Richard,
 
I disconnected all but one path and disabled mpxio via stmsboot -d and my read 
performance doubled.  I saw about 100MBps average from the pool. 
 
BTW, single harddrive performance (single disk in a pool) is about 140MBps. 
What do you think?  
 
Thank you again for your help!

--- On Thu, 7/29/10, Richard Elling <rich...@nexenta.com> wrote:


From: Richard Elling <rich...@nexenta.com>
Subject: Re: [zfs-discuss] ZFS read performance terrible
To: "Carol" <holaaqu...@yahoo.com>
Cc: "zfs-discuss@opensolaris.org" <zfs-discuss@opensolaris.org>
Date: Thursday, July 29, 2010, 2:03 PM


On Jul 29, 2010, at 9:57 AM, Carol wrote:

> Yes I noticed that thread a while back and have been doing a great deal of 
> testing with various scsi_vhci options.  
> I am disappointed that the thread hasn't moved further since I also suspect 
> that it is related to mpt-sas or multipath or expander related.

The thread is in the ZFS forum, but the problem is not a ZFS problem.

> I was able to get aggregate writes up to 500MB out to the disks but reads 
> have not improved beyond an aggregate average of about 50-70MBps for the pool.

I find "zpool iostat" to be only marginally useful.  You need to look at the
output of "iostat -zxCn" which will show the latency of the I/Os.  Check to
see if the latency (asvc_t) is similar to the previous thread.

> I did not look much at read speeds during alot of my previous testing because 
> I thought write speeds were my issue... And I've since realized that my 
> userland write speed problem from zpool <-> zpool was actually read limited.

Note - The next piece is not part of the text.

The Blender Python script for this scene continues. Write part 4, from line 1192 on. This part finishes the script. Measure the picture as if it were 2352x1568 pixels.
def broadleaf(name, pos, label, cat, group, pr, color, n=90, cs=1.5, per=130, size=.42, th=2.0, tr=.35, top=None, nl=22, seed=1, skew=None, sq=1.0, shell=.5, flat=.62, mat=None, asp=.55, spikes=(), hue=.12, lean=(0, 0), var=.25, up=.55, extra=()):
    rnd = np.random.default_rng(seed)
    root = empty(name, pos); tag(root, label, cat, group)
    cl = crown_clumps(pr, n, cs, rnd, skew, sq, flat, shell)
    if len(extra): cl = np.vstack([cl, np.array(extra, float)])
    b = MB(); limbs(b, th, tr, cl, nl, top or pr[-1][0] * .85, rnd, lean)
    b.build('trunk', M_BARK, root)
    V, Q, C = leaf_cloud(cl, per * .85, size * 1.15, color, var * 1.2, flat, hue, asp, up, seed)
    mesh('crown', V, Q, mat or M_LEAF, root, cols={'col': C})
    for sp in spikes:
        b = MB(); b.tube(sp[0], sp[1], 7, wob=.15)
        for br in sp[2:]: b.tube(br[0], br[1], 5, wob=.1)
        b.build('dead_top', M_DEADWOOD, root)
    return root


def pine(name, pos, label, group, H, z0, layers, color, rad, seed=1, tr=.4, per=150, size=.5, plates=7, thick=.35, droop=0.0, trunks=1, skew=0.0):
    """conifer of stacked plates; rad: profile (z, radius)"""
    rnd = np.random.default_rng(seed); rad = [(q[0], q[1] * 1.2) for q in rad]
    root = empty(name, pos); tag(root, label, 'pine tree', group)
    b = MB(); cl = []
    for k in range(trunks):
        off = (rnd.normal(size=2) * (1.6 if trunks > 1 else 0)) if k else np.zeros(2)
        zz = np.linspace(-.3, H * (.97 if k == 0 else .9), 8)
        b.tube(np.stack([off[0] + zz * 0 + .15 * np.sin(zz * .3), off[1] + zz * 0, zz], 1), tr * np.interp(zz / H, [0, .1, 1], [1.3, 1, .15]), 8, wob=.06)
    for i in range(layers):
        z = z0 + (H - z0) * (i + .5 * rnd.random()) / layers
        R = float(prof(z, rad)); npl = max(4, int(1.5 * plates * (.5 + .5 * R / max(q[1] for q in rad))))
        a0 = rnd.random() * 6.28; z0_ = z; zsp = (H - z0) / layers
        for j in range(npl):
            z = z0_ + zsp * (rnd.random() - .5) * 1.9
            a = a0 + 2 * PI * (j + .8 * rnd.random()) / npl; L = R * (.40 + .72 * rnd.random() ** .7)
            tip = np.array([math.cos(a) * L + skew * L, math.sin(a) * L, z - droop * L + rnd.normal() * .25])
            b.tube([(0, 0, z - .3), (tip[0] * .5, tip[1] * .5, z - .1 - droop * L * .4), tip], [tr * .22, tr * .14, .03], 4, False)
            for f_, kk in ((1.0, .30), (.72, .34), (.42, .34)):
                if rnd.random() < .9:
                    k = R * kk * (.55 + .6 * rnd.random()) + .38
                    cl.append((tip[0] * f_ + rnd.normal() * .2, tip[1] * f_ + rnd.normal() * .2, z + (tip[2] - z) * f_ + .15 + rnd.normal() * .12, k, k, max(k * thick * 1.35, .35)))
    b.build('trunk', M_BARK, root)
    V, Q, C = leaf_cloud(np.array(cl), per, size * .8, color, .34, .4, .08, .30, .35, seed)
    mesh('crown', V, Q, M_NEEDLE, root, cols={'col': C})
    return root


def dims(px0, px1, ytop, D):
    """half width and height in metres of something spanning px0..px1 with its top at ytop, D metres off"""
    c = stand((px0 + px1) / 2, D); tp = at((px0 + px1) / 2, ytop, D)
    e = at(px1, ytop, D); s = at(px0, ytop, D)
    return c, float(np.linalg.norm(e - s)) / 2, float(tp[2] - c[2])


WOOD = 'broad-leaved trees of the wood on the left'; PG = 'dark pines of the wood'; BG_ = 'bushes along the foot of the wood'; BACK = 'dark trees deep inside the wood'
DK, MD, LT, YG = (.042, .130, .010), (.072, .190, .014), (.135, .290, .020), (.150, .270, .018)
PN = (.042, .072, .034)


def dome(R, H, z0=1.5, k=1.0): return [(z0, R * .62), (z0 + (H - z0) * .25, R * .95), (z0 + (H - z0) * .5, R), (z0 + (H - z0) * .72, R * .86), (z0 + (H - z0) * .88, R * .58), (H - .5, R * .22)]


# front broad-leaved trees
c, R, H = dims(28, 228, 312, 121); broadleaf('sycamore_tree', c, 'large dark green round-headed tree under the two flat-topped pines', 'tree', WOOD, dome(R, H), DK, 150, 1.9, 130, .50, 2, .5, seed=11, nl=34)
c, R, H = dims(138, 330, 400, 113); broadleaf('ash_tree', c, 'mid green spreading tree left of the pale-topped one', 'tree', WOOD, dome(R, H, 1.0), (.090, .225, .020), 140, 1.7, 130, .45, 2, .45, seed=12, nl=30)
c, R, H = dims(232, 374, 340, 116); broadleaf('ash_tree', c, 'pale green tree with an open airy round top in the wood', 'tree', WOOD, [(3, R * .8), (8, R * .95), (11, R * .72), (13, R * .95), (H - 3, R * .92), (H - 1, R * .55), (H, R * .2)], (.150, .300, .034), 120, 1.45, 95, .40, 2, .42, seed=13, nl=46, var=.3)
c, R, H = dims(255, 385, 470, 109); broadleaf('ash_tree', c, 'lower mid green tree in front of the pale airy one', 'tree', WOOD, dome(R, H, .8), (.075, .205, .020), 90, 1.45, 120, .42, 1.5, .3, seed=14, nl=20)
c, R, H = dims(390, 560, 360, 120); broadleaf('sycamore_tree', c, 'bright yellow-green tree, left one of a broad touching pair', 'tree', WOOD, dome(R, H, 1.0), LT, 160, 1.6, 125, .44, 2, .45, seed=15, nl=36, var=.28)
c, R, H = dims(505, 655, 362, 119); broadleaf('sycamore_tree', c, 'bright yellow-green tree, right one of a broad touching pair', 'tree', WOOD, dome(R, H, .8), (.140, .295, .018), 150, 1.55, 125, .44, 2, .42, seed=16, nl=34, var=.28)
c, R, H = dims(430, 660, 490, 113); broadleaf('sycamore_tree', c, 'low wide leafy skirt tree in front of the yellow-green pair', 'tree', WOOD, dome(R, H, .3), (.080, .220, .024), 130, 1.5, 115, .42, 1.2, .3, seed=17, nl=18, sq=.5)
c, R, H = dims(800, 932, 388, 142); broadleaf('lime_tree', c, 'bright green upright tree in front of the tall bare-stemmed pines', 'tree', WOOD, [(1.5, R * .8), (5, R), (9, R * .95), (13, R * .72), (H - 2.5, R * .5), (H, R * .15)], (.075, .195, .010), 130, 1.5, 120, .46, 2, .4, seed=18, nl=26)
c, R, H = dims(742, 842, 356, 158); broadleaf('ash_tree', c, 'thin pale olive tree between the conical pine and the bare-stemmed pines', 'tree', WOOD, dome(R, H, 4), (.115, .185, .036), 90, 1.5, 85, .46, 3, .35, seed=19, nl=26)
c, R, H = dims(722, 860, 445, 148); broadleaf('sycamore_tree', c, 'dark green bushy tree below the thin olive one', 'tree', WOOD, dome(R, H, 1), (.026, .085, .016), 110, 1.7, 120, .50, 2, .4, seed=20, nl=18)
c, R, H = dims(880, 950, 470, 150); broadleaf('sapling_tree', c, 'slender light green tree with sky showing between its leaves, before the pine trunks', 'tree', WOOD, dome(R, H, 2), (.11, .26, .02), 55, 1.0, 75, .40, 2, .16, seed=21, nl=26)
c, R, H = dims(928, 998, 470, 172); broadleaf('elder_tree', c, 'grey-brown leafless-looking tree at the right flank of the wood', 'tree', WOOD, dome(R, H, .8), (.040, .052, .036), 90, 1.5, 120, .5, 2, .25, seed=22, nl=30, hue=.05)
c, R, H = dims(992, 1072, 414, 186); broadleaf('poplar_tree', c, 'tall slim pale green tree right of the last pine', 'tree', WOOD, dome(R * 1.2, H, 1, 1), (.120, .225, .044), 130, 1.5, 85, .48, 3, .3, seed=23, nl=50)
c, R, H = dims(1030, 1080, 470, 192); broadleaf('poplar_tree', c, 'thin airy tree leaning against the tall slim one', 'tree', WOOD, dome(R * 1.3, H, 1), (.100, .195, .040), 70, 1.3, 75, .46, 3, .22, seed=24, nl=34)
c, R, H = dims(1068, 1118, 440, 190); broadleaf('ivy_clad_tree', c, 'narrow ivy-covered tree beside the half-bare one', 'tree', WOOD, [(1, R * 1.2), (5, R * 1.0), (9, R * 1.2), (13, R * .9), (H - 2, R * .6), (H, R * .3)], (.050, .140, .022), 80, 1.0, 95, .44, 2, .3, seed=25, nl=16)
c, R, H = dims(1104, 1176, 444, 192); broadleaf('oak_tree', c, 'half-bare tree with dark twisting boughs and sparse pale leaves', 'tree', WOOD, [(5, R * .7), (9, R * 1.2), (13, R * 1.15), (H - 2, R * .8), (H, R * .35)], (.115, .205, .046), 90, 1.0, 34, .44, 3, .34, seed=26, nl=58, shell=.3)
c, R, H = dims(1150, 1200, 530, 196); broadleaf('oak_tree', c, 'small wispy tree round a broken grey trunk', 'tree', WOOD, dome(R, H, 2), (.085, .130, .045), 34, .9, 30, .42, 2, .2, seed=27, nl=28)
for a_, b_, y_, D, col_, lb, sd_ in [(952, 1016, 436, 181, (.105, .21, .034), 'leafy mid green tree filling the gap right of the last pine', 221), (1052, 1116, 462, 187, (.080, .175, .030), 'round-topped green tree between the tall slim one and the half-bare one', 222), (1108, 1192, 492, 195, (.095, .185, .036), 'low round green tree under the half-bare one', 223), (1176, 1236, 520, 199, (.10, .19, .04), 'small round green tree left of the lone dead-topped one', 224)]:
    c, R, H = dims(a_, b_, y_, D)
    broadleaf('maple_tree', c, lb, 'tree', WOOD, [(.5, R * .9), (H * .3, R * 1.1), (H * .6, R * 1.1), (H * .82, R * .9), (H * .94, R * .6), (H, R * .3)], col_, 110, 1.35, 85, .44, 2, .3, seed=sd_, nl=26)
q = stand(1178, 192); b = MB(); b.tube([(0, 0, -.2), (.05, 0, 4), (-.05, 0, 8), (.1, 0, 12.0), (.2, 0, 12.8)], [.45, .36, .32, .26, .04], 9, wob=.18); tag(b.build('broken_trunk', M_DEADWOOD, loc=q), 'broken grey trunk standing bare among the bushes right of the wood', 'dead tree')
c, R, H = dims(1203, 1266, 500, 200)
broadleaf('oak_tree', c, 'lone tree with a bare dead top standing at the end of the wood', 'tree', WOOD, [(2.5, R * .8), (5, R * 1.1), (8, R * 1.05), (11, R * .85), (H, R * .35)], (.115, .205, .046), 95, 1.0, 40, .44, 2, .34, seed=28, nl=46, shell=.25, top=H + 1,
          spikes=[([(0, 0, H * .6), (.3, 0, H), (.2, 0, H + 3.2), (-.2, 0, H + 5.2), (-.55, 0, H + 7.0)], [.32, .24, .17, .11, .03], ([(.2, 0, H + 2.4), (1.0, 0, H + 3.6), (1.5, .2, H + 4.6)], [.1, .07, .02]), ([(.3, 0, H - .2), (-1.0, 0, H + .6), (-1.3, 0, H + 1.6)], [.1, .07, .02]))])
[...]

Writes are cached in RAM, so looking at iostat or zpool iostat doesn't offer
the observation point you'd expect.

> Since then I've tried mirrors, stripes, raidz, checked my drive caches, 
> tested recordsizes, volblocksizes, clustersizes, combinations therein, tried 
> vol-backed luns, file-backed luns, wcd=false - etc.
> 
> Reads from disk are slow no matter what.  Of course - once the arc cache is 
> populated, the userland experience is blazing - because the disks are not 
> being read.

Yep, classic case of slow disk I/O.

> Seeing write speeds so much faster that read strikes me as quite strange from 
> a hardware perspective, though, since writes also invoke a read operation - 
> do they not?

In many cases, writes do not invoke a read.